What you need to do
Write out all of the data without omission, exactly as shown.

++++ Supplied information

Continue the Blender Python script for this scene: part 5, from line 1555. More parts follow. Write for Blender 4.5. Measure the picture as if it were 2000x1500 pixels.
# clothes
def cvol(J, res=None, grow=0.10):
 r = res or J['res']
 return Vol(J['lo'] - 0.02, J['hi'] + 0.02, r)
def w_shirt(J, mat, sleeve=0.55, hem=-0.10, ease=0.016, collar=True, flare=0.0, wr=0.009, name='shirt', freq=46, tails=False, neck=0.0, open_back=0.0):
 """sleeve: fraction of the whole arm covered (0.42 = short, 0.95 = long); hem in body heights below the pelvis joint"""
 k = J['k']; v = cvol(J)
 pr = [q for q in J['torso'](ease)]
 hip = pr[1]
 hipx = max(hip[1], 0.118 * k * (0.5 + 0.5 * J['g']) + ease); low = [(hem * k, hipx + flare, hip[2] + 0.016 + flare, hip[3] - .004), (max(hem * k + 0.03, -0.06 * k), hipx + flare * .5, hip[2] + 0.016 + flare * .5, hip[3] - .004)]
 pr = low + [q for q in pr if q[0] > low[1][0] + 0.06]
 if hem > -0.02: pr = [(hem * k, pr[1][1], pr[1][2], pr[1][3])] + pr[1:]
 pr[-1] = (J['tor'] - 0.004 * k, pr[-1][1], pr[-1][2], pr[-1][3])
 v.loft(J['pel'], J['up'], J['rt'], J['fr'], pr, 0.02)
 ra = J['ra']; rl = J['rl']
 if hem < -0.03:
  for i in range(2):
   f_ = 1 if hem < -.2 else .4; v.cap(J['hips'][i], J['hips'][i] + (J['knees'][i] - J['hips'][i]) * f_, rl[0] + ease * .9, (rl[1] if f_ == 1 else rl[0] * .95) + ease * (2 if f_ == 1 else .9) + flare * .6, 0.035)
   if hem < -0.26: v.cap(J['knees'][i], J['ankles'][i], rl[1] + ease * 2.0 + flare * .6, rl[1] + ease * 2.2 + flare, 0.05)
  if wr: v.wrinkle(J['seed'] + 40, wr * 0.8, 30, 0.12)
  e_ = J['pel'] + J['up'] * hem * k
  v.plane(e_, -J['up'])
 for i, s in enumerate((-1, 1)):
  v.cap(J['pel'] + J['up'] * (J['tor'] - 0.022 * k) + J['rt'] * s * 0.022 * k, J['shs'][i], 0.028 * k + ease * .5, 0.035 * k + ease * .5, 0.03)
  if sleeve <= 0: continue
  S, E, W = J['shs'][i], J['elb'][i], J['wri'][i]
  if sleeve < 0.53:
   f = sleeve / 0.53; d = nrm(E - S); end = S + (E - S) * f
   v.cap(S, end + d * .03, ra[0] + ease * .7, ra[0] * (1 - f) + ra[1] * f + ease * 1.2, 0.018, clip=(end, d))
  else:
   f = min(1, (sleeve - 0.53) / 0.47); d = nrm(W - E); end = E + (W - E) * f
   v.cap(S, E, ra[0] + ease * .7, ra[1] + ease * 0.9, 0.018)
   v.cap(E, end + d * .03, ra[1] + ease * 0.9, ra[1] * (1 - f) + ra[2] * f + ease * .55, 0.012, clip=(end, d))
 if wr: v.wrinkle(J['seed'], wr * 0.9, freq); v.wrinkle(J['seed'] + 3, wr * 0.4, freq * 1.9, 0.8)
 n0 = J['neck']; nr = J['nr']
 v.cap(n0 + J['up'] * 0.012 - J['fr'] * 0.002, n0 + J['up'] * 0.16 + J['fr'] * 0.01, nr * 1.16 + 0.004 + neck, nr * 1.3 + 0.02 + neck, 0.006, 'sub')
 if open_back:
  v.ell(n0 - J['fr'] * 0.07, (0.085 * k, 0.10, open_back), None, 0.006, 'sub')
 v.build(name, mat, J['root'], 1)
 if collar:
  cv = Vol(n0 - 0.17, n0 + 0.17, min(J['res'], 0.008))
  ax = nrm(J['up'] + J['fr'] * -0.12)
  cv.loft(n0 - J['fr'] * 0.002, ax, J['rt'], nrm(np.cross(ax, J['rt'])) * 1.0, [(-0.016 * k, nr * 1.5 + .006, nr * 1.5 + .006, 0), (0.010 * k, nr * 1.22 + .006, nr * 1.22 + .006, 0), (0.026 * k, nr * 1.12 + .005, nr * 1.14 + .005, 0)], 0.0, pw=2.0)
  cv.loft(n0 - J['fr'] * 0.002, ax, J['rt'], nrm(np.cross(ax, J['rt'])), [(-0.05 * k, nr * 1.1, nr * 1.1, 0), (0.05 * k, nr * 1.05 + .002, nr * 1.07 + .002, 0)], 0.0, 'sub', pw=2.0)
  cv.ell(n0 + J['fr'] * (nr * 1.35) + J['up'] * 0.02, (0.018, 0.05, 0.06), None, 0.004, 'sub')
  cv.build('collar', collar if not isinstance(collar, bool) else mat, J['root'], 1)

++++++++

Response to this exercise
Continue the Blender Python script for this scene: part 5, from line 1555. More parts follow. Write for Blender 4.5. Measure the picture as if it were 2000x1500 pixels.
# clothes
def cvol(J, res=None, grow=0.10):
 r = res or J['res']
 return Vol(J['lo'] - 0.02, J['hi'] + 0.02, r)
def w_shirt(J, mat, sleeve=0.55, hem=-0.10, ease=0.016, collar=True, flare=0.0, wr=0.009, name='shirt', freq=46, tails=False, neck=0.0, open_back=0.0):
 """sleeve: fraction of the whole arm covered (0.42 = short, 0.95 = long); hem in body heights below the pelvis joint"""
 k = J['k']; v = cvol(J)
 pr = [q for q in J['torso'](ease)]
 hip = pr[1]
 hipx = max(hip[1], 0.118 * k * (0.5 + 0.5 * J['g']) + ease); low = [(hem * k, hipx + flare, hip[2] + 0.016 + flare, hip[3] - .004), (max(hem * k + 0.03, -0.06 * k), hipx + flare * .5, hip[2] + 0.016 + flare * .5, hip[3] - .004)]
 pr = low + [q for q in pr if q[0] > low[1][0] + 0.06]
 if hem > -0.02: pr = [(hem * k, pr[1][1], pr[1][2], pr[1][3])] + pr[1:]
 pr[-1] = (J['tor'] - 0.004 * k, pr[-1][1], pr[-1][2], pr[-1][3])
 v.loft(J['pel'], J['up'], J['rt'], J['fr'], pr, 0.02)
 ra = J['ra']; rl = J['rl']
 if hem < -0.03:
  for i in range(2):
   f_ = 1 if hem < -.2 else .4; v.cap(J['hips'][i], J['hips'][i] + (J['knees'][i] - J['hips'][i]) * f_, rl[0] + ease * .9, (rl[1] if f_ == 1 else rl[0] * .95) + ease * (2 if f_ == 1 else .9) + flare * .6, 0.035)
   if hem < -0.26: v.cap(J['knees'][i], J['ankles'][i], rl[1] + ease * 2.0 + flare * .6, rl[1] + ease * 2.2 + flare, 0.05)
  if wr: v.wrinkle(J['seed'] + 40, wr * 0.8, 30, 0.12)
  e_ = J['pel'] + J['up'] * hem * k
  v.plane(e_, -J['up'])
 for i, s in enumerate((-1, 1)):
  v.cap(J['pel'] + J['up'] * (J['tor'] - 0.022 * k) + J['rt'] * s * 0.022 * k, J['shs'][i], 0.028 * k + ease * .5, 0.035 * k + ease * .5, 0.03)
  if sleeve <= 0: continue
  S, E, W = J['shs'][i], J['elb'][i], J['wri'][i]
  if sleeve < 0.53:
   f = sleeve / 0.53; d = nrm(E - S); end = S + (E - S) * f
   v.cap(S, end + d * .03, ra[0] + ease * .7, ra[0] * (1 - f) + ra[1] * f + ease * 1.2, 0.018, clip=(end, d))
  else:
   f = min(1, (sleeve - 0.53) / 0.47); d = nrm(W - E); end = E + (W - E) * f
   v.cap(S, E, ra[0] + ease * .7, ra[1] + ease * 0.9, 0.018)
   v.cap(E, end + d * .03, ra[1] + ease * 0.9, ra[1] * (1 - f) + ra[2] * f + ease * .55, 0.012, clip=(end, d))
 if wr: v.wrinkle(J['seed'], wr * 0.9, freq); v.wrinkle(J['seed'] + 3, wr * 0.4, freq * 1.9, 0.8)
 n0 = J['neck']; nr = J['nr']
 v.cap(n0 + J['up'] * 0.012 - J['fr'] * 0.002, n0 + J['up'] * 0.16 + J['fr'] * 0.01, nr * 1.16 + 0.004 + neck, nr * 1.3 + 0.02 + neck, 0.006, 'sub')
 if open_back:
  v.ell(n0 - J['fr'] * 0.07, (0.085 * k, 0.10, open_back), None, 0.006, 'sub')
 v.build(name, mat, J['root'], 1)
 if collar:
  cv = Vol(n0 - 0.17, n0 + 0.17, min(J['res'], 0.008))
  ax = nrm(J['up'] + J['fr'] * -0.12)
  cv.loft(n0 - J['fr'] * 0.002, ax, J['rt'], nrm(np.cross(ax, J['rt'])) * 1.0, [(-0.016 * k, nr * 1.5 + .006, nr * 1.5 + .006, 0), (0.010 * k, nr * 1.22 + .006, nr * 1.22 + .006, 0), (0.026 * k, nr * 1.12 + .005, nr * 1.14 + .005, 0)], 0.0, pw=2.0)
  cv.loft(n0 - J['fr'] * 0.002, ax, J['rt'], nrm(np.cross(ax, J['rt'])), [(-0.05 * k, nr * 1.1, nr * 1.1, 0), (0.05 * k, nr * 1.05 + .002, nr * 1.07 + .002, 0)], 0.0, 'sub', pw=2.0)
  cv.ell(n0 + J['fr'] * (nr * 1.35) + J['up'] * 0.02, (0.018, 0.05, 0.06), None, 0.004, 'sub')
  cv.build('collar', collar if not isinstance(collar, bool) else mat, J['root'], 1)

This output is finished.